Delays in sending New Zealand timber to Fiji means remote islanders are turning to collecting fallen wood in forests to build temporary homes. The category five Cyclone Winston struck in February, killing 44 people and destroying over 30,000 homes, schools and other infrastructure, to the order of $1.4 billion US dollars. Fiji relaxed its usually high import tariffs to allow foreign companies to respond to huge timber orders, but it won't get there before the next cyclone season. Alex Perrottet reports.
"Right now they're still living in tents, makeshift houses, in some cases they just grab hold of whatever."
Whole villages were wiped out on Koro Island. Children died in the storm surge and 788 homes were blown away.
About 3,000 people were left without homes and most of them are still living in tents.
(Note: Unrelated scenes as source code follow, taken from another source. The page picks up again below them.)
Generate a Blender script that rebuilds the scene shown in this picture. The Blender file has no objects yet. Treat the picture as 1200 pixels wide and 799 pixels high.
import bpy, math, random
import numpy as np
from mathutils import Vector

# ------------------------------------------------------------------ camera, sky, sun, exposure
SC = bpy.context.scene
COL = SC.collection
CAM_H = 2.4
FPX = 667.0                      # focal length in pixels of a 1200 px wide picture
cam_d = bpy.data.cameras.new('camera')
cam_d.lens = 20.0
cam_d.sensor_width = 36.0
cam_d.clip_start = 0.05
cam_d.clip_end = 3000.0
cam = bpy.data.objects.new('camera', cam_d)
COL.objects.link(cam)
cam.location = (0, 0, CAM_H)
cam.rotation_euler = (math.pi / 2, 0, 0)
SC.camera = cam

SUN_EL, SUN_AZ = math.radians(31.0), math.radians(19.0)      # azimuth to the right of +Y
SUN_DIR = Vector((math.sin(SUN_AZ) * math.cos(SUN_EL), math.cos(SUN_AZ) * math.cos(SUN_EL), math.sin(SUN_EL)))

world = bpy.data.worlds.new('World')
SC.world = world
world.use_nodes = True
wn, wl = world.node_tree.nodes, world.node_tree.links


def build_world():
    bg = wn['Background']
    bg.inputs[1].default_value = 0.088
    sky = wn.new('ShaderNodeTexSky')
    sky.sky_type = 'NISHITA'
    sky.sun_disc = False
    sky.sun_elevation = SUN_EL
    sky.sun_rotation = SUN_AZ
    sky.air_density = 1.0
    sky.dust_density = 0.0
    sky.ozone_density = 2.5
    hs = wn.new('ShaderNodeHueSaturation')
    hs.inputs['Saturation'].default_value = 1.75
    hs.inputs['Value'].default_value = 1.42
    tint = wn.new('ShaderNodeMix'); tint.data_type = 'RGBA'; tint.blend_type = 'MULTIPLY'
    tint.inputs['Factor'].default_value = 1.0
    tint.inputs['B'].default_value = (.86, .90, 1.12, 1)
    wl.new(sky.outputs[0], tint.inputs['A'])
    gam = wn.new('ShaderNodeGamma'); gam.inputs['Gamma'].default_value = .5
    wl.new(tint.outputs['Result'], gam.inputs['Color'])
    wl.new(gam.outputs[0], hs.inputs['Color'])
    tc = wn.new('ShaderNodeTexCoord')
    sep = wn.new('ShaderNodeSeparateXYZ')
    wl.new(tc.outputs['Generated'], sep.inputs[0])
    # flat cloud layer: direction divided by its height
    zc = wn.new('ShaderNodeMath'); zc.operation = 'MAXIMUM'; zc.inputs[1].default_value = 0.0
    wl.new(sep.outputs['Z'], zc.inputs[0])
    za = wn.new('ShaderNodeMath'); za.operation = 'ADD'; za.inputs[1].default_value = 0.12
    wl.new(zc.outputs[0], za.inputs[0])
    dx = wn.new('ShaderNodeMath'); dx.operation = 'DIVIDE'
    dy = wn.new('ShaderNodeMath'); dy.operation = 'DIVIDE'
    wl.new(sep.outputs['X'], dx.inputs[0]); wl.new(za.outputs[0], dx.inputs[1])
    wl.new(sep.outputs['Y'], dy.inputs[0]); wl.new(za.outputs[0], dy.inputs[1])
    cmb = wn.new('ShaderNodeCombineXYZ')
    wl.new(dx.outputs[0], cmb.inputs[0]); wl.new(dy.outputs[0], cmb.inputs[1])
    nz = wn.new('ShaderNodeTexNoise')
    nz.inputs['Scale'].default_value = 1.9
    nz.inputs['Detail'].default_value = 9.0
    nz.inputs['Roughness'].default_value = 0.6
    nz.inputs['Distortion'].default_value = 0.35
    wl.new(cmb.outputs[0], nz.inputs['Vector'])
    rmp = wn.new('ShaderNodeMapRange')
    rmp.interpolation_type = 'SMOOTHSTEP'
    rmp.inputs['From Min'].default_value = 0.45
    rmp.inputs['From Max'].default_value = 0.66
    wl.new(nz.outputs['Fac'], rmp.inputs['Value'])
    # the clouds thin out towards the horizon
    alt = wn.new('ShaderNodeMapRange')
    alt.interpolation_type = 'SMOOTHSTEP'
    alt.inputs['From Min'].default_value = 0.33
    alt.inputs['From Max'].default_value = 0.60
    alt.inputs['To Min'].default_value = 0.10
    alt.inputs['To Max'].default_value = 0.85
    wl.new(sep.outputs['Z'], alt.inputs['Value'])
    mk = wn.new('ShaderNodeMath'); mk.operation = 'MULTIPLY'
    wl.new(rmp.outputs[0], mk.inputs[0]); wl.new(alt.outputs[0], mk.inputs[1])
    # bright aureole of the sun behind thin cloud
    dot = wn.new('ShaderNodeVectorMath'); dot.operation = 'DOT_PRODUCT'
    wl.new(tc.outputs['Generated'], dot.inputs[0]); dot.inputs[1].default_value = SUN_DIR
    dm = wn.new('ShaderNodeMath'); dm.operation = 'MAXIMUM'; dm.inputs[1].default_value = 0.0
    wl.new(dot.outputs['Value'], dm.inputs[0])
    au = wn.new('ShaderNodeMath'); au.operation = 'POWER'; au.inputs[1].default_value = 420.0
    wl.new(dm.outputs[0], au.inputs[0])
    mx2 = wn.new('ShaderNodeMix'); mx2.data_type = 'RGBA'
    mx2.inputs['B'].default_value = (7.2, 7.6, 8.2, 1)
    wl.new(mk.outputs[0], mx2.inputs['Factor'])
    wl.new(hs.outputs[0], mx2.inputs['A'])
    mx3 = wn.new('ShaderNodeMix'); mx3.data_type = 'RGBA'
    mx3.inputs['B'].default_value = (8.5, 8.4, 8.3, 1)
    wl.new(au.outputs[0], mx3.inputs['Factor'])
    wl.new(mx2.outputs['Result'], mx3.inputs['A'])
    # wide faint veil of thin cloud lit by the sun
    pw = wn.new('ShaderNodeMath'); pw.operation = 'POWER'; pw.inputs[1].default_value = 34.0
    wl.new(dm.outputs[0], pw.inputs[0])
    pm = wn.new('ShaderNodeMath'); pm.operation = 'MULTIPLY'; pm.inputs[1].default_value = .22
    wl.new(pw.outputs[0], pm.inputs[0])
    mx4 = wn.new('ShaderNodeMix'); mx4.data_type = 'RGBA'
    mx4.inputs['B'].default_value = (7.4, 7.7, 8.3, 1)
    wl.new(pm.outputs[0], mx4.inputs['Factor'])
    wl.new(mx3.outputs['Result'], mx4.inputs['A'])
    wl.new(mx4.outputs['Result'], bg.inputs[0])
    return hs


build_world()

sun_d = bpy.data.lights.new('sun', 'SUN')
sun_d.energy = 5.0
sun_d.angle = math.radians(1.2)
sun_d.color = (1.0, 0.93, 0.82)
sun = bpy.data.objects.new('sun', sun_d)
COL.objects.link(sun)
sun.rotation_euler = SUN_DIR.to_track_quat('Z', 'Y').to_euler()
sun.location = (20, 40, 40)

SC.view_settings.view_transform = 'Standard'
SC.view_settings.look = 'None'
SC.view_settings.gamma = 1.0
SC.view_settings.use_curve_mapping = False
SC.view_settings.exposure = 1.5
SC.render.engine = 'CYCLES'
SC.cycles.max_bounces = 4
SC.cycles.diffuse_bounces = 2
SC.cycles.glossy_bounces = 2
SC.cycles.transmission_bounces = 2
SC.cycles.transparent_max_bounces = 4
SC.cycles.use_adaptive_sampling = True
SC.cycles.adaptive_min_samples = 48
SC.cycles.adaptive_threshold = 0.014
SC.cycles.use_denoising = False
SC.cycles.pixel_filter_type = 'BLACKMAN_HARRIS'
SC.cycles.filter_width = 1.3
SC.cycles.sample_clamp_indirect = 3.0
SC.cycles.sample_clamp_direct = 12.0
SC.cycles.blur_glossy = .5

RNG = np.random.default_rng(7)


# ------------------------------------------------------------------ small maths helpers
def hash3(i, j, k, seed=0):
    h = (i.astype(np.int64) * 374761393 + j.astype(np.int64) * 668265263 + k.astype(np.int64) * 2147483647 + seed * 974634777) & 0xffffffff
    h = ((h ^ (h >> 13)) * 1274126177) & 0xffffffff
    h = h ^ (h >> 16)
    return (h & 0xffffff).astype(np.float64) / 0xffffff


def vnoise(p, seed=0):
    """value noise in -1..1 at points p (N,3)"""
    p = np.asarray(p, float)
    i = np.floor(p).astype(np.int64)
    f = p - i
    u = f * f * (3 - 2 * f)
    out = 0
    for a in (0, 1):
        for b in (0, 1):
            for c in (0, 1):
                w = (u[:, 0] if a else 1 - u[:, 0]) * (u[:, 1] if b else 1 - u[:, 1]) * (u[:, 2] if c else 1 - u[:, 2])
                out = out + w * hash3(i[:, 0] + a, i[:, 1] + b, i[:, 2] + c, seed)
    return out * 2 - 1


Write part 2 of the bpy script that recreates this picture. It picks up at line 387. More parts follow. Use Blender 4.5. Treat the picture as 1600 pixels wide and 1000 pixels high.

Elazar Duaibe works for Oxfam and said they have been able to build plenty of toilets, with the ratio of people to toilet now just 10 to one but people are worried about when they'll get new homes.
"Right now they're still living in tents, makeshift houses, in some cases they just grab hold of whatever, tin they can see and they just build temporary shelters just while they wait for the government help," he said.
"In the meantime, the villagers, they are already cutting timbers from the forest, the fallen trees, so they are extracting that and they are storing it, until the other materials arrive from the government and they distribute this timber amongst the villages."
The Fiji government launched the Help for Homes initiative and lowered its usually high import tariffs so foreign companies could send timber as quickly as possible.
But some New Zealand companies have said there wasn't a long enough low-tariff window, and there's a slow process in issuing import licences.
The Sales Manager of Max Birt Sawmills, Shannon Birt, said there is demand all across New Zealand and while they are doing their best to prioritise urgent demands from Fiji, the government there could be more flexible to assist with planning.
"Even our own log forecasting, it needs extensive planning, and we are operating three to four months in advance of trying to predict what the market needs," he said.
"It would help the forward planning and it would help us look at longer term supply options."
But others say there just isn't enough wood.
The Wood Products Manager from Topex Exports, Joe McLeod, said he usually sends up to 2,000 cubic metres of timber a year to Fiji, but that order has doubled since Cyclone Winston.
He said Fiji has extended the lower tariff period until the end of the year, and he's happy with the way import licences are issued, but the local construction boom means there's just not enough supply.
"The reality is there's only so much timber produced within a given time frame," he said.
"As much as possible is going into Fiji at present, any more and you start having other logistical problems, like vessel space and that's been a problem that we've all experienced."
Joe McLeod said Fiji's aims to rebuild before the end of the year may have been too ambitious.
Mr Duaibe said despite the delay, the government has managed to distribute the materials that are arriving fairly and is collaborating well with aid groups that are still working throughout the country.